▸ Task to carry out
Collect all lines containing the word "wide" from the data.

>> START Records for processing

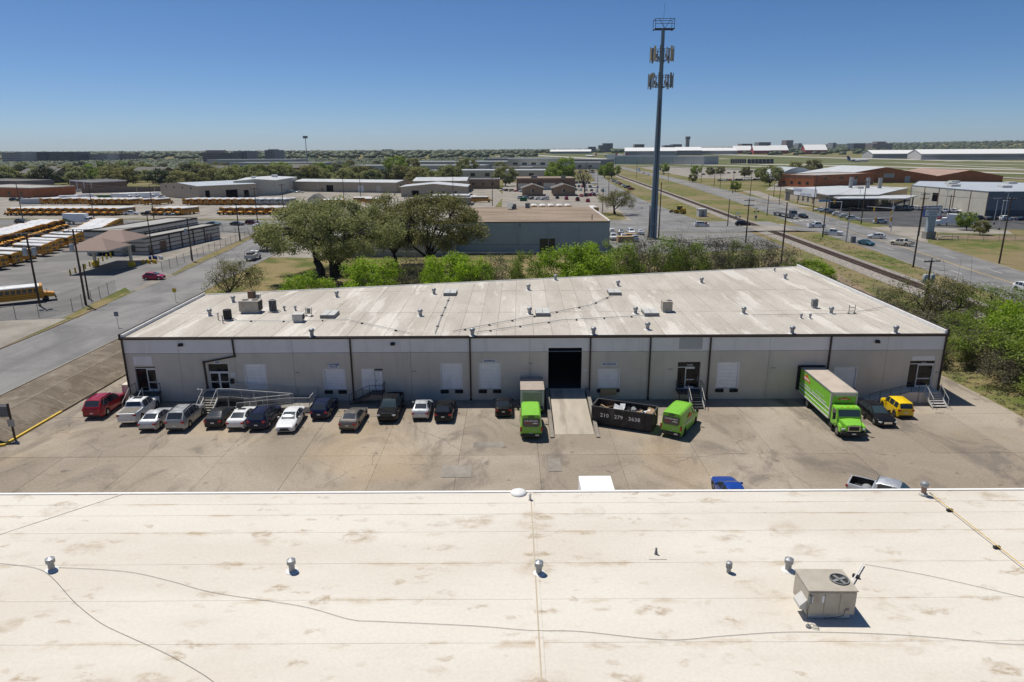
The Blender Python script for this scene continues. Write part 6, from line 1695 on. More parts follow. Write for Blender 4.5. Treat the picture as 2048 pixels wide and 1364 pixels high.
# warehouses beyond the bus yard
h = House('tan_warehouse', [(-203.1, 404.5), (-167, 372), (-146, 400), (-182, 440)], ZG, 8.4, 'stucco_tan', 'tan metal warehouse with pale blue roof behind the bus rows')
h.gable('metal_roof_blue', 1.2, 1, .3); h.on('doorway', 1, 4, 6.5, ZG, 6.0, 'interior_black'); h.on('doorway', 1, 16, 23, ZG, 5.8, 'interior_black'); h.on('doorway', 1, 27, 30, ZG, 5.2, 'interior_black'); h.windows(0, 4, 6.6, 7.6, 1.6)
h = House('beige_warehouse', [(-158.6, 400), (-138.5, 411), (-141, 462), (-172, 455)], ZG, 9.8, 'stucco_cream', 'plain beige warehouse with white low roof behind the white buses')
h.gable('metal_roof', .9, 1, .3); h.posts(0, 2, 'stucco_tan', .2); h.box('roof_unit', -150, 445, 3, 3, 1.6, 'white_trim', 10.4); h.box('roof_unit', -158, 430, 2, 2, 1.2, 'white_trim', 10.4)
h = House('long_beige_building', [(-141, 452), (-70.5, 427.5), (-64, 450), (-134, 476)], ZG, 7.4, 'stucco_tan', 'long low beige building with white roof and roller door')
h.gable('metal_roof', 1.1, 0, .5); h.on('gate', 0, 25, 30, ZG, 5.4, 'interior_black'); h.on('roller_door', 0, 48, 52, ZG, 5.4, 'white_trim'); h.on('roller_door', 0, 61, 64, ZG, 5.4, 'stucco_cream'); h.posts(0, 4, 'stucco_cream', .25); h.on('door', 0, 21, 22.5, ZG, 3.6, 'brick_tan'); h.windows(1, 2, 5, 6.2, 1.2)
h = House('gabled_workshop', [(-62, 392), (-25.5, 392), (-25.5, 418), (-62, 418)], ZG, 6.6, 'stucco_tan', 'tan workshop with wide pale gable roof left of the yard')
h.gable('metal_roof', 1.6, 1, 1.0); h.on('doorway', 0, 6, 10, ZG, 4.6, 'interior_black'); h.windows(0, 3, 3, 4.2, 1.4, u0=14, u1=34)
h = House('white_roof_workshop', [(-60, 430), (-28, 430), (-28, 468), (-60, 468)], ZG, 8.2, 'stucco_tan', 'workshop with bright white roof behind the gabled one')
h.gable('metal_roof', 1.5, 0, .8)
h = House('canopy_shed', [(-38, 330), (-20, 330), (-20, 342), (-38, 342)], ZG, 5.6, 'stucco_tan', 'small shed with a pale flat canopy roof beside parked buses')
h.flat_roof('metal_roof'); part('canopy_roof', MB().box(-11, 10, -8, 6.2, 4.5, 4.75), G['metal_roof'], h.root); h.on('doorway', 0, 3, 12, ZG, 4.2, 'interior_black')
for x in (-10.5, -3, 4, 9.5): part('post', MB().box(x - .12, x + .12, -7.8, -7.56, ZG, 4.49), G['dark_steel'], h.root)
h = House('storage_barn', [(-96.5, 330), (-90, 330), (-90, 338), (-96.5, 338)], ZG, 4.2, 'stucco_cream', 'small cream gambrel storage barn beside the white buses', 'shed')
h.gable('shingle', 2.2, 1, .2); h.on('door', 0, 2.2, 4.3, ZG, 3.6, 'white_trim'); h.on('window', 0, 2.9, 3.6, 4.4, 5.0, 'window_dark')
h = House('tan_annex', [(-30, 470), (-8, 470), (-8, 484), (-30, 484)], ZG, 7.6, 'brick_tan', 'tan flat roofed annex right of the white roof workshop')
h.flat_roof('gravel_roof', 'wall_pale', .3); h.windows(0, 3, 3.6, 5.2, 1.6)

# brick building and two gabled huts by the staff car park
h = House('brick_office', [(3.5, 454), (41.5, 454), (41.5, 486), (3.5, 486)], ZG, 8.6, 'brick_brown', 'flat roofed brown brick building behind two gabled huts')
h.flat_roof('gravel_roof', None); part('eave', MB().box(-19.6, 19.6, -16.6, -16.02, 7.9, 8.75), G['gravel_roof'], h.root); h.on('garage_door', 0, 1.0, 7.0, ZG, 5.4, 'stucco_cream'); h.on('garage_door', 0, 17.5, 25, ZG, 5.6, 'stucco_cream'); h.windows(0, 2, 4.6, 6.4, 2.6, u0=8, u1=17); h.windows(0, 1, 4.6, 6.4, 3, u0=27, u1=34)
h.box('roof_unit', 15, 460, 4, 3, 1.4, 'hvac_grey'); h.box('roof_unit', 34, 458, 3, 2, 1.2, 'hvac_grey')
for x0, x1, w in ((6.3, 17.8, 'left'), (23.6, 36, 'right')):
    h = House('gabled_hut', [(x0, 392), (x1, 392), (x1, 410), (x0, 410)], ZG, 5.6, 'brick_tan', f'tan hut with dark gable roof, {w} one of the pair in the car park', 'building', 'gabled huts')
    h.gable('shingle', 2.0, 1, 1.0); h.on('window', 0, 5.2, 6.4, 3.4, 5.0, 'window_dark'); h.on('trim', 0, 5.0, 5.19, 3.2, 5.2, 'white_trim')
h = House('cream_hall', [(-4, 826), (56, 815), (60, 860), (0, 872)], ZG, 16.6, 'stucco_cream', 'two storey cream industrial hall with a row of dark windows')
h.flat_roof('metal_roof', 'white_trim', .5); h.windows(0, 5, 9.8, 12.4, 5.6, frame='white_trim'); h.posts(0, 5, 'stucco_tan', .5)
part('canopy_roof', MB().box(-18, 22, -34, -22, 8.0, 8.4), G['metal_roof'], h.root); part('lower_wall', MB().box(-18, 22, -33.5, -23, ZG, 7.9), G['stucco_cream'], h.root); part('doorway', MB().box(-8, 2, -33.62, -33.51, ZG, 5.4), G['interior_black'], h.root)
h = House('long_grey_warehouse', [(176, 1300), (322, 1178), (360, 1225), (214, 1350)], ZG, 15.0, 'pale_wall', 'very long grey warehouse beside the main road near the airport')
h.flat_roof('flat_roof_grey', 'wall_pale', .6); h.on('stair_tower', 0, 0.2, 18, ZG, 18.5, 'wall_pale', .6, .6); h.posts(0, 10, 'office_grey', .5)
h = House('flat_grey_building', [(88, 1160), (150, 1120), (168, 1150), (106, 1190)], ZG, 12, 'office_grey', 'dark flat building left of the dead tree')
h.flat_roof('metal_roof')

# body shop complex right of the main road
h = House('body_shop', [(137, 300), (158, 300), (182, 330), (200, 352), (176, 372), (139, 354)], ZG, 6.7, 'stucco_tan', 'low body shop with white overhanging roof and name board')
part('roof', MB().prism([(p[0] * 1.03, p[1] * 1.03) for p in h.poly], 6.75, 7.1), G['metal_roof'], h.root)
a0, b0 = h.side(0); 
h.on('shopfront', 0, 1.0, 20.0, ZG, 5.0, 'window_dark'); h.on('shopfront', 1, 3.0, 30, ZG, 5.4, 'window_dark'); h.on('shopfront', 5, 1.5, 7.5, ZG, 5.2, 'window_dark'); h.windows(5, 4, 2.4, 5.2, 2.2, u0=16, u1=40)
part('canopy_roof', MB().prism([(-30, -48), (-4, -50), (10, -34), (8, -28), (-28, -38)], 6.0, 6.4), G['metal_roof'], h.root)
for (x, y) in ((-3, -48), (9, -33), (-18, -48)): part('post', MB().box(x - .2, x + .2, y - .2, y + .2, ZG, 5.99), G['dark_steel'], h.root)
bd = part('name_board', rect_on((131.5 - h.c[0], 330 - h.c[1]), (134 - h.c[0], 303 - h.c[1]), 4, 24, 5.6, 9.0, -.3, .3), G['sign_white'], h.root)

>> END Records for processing
>> START Records for processing

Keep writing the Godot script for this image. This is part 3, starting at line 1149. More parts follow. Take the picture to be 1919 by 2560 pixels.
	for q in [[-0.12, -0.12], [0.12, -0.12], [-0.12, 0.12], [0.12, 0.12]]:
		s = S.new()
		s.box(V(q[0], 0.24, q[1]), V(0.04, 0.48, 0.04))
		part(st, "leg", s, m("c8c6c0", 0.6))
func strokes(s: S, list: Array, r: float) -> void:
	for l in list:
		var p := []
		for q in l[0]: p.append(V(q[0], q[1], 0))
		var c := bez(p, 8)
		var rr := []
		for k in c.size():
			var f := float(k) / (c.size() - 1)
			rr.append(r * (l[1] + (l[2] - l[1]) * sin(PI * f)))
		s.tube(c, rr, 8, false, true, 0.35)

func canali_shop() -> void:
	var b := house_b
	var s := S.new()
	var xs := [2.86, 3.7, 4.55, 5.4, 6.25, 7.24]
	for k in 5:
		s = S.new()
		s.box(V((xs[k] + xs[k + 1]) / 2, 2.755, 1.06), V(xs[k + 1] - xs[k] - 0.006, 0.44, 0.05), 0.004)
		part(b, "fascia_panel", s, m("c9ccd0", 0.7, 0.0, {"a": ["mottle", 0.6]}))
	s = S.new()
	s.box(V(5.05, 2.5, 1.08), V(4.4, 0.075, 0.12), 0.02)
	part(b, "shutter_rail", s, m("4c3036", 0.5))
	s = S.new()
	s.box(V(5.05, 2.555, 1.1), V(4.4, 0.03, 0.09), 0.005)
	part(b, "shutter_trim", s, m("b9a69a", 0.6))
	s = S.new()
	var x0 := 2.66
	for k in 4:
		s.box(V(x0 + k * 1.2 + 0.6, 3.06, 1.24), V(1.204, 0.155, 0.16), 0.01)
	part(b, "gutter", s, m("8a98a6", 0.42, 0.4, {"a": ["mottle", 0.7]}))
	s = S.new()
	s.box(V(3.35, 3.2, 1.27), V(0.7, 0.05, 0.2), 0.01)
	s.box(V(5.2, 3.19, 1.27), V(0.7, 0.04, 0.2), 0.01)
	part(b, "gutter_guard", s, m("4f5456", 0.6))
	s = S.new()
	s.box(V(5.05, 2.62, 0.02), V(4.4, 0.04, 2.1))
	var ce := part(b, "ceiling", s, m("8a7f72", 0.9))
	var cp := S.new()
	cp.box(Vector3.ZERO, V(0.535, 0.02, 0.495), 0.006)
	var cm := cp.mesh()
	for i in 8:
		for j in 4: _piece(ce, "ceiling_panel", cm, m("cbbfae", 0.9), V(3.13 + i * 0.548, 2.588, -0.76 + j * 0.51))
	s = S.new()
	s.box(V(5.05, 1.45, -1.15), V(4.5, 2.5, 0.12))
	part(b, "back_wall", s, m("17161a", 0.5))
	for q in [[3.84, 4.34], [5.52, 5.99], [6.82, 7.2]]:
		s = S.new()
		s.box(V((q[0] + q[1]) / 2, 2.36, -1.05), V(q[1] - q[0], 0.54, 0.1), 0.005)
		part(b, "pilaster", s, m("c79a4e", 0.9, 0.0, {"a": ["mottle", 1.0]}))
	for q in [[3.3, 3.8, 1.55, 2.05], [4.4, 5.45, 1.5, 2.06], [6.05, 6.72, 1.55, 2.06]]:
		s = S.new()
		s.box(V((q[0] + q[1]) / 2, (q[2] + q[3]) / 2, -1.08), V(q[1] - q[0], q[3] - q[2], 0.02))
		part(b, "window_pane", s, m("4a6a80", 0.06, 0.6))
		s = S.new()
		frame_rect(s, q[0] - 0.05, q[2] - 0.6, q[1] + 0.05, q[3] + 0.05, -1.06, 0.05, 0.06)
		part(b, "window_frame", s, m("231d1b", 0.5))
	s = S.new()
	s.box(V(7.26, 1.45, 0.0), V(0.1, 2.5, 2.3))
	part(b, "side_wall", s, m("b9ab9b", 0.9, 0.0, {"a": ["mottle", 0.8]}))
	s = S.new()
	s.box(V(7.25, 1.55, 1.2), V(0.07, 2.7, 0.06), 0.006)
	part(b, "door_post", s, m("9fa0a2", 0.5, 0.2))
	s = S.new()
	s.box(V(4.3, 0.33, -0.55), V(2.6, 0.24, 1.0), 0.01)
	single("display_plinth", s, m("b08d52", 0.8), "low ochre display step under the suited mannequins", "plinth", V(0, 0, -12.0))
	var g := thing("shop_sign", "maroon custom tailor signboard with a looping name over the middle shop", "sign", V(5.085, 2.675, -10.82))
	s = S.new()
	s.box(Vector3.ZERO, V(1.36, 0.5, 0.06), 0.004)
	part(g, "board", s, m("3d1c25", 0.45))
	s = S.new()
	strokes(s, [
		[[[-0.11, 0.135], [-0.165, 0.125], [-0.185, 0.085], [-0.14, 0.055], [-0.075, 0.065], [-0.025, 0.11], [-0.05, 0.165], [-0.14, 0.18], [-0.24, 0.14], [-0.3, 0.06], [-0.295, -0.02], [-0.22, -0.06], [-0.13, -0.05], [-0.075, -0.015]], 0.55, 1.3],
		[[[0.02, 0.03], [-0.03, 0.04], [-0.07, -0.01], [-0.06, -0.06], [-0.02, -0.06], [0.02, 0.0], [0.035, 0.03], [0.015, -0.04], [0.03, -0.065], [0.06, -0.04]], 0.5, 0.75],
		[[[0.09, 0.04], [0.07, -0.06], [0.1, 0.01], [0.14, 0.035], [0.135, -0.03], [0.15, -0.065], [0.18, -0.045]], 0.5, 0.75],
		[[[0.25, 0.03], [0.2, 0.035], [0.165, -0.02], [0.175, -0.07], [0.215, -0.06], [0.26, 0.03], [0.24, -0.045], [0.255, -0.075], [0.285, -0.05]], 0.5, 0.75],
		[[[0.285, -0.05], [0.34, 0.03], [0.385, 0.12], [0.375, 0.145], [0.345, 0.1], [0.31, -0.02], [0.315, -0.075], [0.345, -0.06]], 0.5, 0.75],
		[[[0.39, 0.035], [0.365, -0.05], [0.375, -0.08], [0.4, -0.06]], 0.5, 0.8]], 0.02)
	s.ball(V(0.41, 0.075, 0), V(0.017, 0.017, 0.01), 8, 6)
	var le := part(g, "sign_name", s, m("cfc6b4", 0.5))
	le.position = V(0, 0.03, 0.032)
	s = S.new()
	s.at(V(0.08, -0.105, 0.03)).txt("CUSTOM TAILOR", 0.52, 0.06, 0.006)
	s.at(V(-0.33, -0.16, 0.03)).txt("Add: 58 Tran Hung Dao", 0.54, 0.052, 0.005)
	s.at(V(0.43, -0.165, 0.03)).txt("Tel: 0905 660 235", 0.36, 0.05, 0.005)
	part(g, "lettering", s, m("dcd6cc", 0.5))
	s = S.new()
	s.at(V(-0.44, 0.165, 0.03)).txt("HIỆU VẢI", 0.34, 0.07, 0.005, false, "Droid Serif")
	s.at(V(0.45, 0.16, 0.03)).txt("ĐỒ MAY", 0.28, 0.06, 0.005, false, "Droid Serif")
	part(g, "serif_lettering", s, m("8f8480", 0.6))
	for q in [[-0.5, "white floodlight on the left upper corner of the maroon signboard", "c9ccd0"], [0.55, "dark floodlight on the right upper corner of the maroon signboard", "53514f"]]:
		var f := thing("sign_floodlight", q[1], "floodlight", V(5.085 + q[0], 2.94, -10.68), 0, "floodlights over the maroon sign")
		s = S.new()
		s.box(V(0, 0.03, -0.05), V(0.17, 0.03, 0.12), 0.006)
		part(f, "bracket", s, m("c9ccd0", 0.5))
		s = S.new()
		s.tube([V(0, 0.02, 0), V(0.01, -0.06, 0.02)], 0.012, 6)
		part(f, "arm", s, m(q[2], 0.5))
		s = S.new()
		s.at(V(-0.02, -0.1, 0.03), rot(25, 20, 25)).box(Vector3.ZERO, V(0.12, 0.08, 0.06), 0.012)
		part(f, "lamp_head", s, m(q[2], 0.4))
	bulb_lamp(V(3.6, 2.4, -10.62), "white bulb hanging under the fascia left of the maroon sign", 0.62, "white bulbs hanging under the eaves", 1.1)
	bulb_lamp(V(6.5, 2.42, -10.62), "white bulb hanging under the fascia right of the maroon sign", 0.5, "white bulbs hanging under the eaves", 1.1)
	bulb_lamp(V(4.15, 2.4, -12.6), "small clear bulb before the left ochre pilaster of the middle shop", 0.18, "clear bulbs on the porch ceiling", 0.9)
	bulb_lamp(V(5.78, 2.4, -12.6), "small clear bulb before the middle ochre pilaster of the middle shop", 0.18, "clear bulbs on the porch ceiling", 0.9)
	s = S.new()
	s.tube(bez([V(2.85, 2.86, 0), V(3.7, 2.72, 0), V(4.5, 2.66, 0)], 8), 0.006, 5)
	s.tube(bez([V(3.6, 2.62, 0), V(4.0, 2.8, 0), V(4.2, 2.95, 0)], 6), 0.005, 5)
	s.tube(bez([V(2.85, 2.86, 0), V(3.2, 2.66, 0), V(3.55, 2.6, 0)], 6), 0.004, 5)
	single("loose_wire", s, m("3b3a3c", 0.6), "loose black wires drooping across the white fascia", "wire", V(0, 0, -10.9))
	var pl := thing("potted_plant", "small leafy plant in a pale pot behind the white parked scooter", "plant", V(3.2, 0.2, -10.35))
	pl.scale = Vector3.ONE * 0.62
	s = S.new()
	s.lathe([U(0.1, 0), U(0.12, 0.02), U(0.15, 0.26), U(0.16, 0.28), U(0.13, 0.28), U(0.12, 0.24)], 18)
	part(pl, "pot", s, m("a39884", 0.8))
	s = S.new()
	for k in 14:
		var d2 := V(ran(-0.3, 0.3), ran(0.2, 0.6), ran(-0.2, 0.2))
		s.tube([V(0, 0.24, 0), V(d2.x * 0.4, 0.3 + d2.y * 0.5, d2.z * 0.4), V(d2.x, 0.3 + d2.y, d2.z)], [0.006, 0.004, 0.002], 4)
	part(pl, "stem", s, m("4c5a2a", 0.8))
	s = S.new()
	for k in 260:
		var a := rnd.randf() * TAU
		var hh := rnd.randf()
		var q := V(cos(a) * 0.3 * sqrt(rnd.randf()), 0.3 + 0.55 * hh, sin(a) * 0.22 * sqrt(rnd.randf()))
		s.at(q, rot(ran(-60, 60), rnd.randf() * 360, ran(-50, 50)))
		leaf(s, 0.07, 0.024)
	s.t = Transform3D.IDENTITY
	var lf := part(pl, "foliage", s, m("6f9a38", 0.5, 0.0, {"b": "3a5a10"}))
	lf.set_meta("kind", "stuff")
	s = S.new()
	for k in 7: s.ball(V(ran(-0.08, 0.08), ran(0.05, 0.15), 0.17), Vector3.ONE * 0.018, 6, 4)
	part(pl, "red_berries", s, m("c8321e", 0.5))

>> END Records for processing

▸ Solution to this task
The Blender Python script for this scene continues. Write part 6, from line 1695 on. More parts follow. Write for Blender 4.5. Treat the picture as 2048 pixels wide and 1364 pixels high.
h = House('gabled_workshop', [(-62, 392), (-25.5, 392), (-25.5, 418), (-62, 418)], ZG, 6.6, 'stucco_tan', 'tan workshop with wide pale gable roof left of the yard')